Lost My Way: A Quick Review Of The Essential New Rema-Rema Release From 4AD

In what is surely going to be regarded as one of the most important and necessary releases of 2019, the fine folks at 4AD are set to offer up the lost debut full-length album from Rema-Rema on Friday. And for those of us, like myself, who grew up knowing this band mainly because of the cover of "Fond Reflections" by This Mortal Coil, the real revelation is how radical and bracing the music is here.

Fond Reflections is the name of this record, and while it sort of recreates what would have been the band's live set from the early 1980's in an attempt to create what would have been their debut full-length, it also serves up alternate versions of the songs on the group's seminal Wheel in the Roses EP from 1980. That this all works so well is sort of surprising considering the sources of some of these tracks. A rehearsal version of "Rema-Rema" is rough genius, the sound of the best sort of sonic explorations taking place in the post-punk era long before that era even had a label, while the tougher "Lost My Way" is brutal and caveman-like, equal parts Stooges and Sonics, with a real faint hint of early Joy Division about it too. One plays this and marvels at how entirely different this is from what would later be called the 4AD sound.

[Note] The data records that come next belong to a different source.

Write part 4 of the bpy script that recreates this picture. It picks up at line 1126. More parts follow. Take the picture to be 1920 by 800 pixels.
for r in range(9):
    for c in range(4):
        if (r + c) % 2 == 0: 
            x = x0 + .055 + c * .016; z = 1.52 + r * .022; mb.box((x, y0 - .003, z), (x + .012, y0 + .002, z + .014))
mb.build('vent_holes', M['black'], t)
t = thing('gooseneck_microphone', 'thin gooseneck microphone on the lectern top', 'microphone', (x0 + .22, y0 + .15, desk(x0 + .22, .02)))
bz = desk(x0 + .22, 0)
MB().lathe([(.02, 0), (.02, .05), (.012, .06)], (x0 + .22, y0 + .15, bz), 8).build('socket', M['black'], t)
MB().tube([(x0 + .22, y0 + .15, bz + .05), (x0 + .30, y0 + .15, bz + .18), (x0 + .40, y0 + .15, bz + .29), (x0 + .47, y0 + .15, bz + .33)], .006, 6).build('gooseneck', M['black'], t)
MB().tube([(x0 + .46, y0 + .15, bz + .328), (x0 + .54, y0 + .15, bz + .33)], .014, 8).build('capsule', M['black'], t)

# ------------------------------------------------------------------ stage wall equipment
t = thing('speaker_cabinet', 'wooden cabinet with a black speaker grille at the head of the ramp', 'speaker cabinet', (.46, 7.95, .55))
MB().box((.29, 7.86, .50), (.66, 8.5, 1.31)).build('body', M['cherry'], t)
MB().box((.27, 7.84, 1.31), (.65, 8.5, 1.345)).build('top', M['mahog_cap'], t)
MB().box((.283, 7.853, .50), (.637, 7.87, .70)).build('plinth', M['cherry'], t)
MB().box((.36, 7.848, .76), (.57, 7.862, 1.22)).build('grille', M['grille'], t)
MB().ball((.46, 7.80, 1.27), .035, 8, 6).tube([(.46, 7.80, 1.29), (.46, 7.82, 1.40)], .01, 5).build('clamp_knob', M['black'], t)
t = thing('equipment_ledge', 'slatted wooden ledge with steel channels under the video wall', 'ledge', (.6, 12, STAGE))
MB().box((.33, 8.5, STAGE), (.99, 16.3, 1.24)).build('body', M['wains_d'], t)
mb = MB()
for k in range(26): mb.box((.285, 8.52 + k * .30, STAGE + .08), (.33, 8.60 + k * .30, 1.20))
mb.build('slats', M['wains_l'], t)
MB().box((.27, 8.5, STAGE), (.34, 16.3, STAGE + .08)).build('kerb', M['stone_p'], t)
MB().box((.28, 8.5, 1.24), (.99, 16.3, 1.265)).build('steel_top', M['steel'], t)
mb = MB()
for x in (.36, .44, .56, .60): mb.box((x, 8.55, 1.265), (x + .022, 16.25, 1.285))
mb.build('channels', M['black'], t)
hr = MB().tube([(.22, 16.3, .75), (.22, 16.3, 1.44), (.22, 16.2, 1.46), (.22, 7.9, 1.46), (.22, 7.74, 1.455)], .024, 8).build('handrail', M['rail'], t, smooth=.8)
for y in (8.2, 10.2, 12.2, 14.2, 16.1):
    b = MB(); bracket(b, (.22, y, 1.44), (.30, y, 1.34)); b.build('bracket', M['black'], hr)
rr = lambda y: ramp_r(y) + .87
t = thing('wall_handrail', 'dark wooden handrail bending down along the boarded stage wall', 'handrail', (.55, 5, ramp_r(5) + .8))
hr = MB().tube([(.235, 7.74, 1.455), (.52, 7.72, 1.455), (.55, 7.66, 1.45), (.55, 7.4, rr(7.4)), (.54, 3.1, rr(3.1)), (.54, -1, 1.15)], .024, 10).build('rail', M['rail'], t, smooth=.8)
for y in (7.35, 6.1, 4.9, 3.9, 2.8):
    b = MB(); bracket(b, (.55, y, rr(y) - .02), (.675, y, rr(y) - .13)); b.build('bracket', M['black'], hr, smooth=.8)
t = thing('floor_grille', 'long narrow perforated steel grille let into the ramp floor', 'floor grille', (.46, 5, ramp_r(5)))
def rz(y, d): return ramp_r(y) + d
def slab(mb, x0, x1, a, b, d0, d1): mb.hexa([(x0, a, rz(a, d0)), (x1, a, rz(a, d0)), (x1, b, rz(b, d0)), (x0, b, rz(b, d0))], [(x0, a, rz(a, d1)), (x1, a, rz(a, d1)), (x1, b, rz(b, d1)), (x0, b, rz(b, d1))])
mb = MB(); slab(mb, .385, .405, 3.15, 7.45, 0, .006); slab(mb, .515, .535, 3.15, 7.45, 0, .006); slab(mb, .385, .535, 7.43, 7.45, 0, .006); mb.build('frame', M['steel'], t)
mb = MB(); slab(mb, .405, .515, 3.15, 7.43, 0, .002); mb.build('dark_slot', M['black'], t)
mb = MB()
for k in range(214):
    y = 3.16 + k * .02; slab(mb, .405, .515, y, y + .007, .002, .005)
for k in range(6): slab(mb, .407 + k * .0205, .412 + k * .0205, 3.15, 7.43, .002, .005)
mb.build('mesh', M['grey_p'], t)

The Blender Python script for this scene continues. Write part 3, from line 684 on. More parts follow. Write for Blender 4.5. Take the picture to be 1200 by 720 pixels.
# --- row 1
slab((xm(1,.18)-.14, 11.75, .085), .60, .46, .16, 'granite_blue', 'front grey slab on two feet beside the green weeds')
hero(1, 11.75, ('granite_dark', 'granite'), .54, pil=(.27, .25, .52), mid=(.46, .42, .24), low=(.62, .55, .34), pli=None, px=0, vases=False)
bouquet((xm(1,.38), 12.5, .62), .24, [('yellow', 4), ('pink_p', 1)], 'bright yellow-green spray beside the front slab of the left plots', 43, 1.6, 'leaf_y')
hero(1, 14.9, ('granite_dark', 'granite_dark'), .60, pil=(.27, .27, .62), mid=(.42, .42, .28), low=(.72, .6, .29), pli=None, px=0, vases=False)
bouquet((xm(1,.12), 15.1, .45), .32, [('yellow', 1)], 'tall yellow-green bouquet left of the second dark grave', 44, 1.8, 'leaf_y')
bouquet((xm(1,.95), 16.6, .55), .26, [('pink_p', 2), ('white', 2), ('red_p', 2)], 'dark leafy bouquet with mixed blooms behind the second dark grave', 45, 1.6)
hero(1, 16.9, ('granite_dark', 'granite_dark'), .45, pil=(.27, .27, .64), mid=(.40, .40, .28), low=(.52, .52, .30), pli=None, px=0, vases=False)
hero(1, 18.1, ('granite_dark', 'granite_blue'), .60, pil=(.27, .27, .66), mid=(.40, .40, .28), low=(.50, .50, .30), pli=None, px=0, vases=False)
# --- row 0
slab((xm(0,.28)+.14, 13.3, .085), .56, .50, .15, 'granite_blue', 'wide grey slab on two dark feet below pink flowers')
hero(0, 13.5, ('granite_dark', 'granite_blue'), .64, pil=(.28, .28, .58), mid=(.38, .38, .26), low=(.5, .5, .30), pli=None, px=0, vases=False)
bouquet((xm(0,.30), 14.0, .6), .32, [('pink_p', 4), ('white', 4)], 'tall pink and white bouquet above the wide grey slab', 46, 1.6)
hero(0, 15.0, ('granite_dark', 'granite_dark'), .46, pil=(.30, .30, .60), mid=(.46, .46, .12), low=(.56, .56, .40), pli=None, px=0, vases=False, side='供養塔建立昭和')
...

The players here are worth mentioning up front: Gary Asquith (guitar and vocals), Marco Pirroni (guitar), Mick Allen (bass and vocals), Mark Cox (keyboards) and Dorothy Max Prior (drums). Asquith would, of course, join Renegade Soundwave, and Pirroni would become an integral part of Adam and the Ants, and Prior would wind up in Psychic TV, while Mick Allen and Mark Cox would form Mass (also with Asquith) and then The Wolfgang Press, a seminal pair of 4AD acts. And part of the fun of playing Fond Reflections is in attempting to hear hints of those subsequent bands in the noisy riffs here. It's a futile endeavor, really, as so much of what's on Fond Reflections reveals a band every bit outside the norm as was The Birthday Party or Joy Division, really. Rema-Rema were charting territory here that was, at the time, so far removed from what was on the radio, and even what was marketed as New Wave then, that the group may as well have been playing on the moon. Sure, the first rough Portobello Road version of "Fond Reflections" here is recognizable as the song that'd be made famous by This Mortal Coil later, but it's also closer to what could be found, for example, on Side 2 of Closer. Far more invigorating is something like "Why Ask Why", a song that's closer to early Siouxsie and the Banshees, or maybe The Pop Group, than it is to anything else, Prior's drumming here purposely barbaric under the grating guitar-wall.

Following the tracks here that make up what would have been the band's debut full-length, we get the alternate versions of those on the Wheel in the Roses EP, along with a few other rarities. The live rehearsal version of "Instrumental" is unlearned wonderfulness, the band attempting to strip everything down to its essence, while the epic "Entry" from the same session is more focused and disturbing. Here, the rhythm carries this into the void, Asquith's vocals merely guiding the way. When Ian Curtis sang, "This is the way, step inside", Rema-Rema understood and made what seems now the sort of music that was the natural follow-up. The other versions of these two tunes later on Fond Reflections are just as good, if a bit more polished. Similarly, the final version of the title cut on Fond Reflections suggests that this band found a way to harness the primal fury from their live sets and rehearsals into something more sharply-focused and just as bludgeoning. And if "No Applause" suggests the kind of thing that would have been possible had this band stayed together, it also seems to have laid the groundwork for future acts as disparate as Spacemen 3 and Crime and The City Solution.

What's here on Fond Reflections is absolutely essential for anyone who loves 4AD records, for fans of any of the bands these players would end up in, and, simply, for even the most casual fan of the entire post-punk era. A necessary corrective to the favoritism shown synth-pop acts from the same era, Fond Reflections unearths the corrosive deconstruction of rock-and-roll that was happening in London in 1980 and earlier. Even before The Birthday Party ended up on the label, there was another 4AD act burning things down only to piece them together again. The end of the mainstream is here, Fond Reflections is so accidentally visionary when heard now that a listener is sort of stunned; it would be another 10 years or so before American acts, and a few Brit ones, could attempt this sort of thing with any real success. What's here is, frankly, extraordinary in spots, and the release of this set is a highlight of this season.

Fond Reflections is out on Friday, March 1, via 4AD.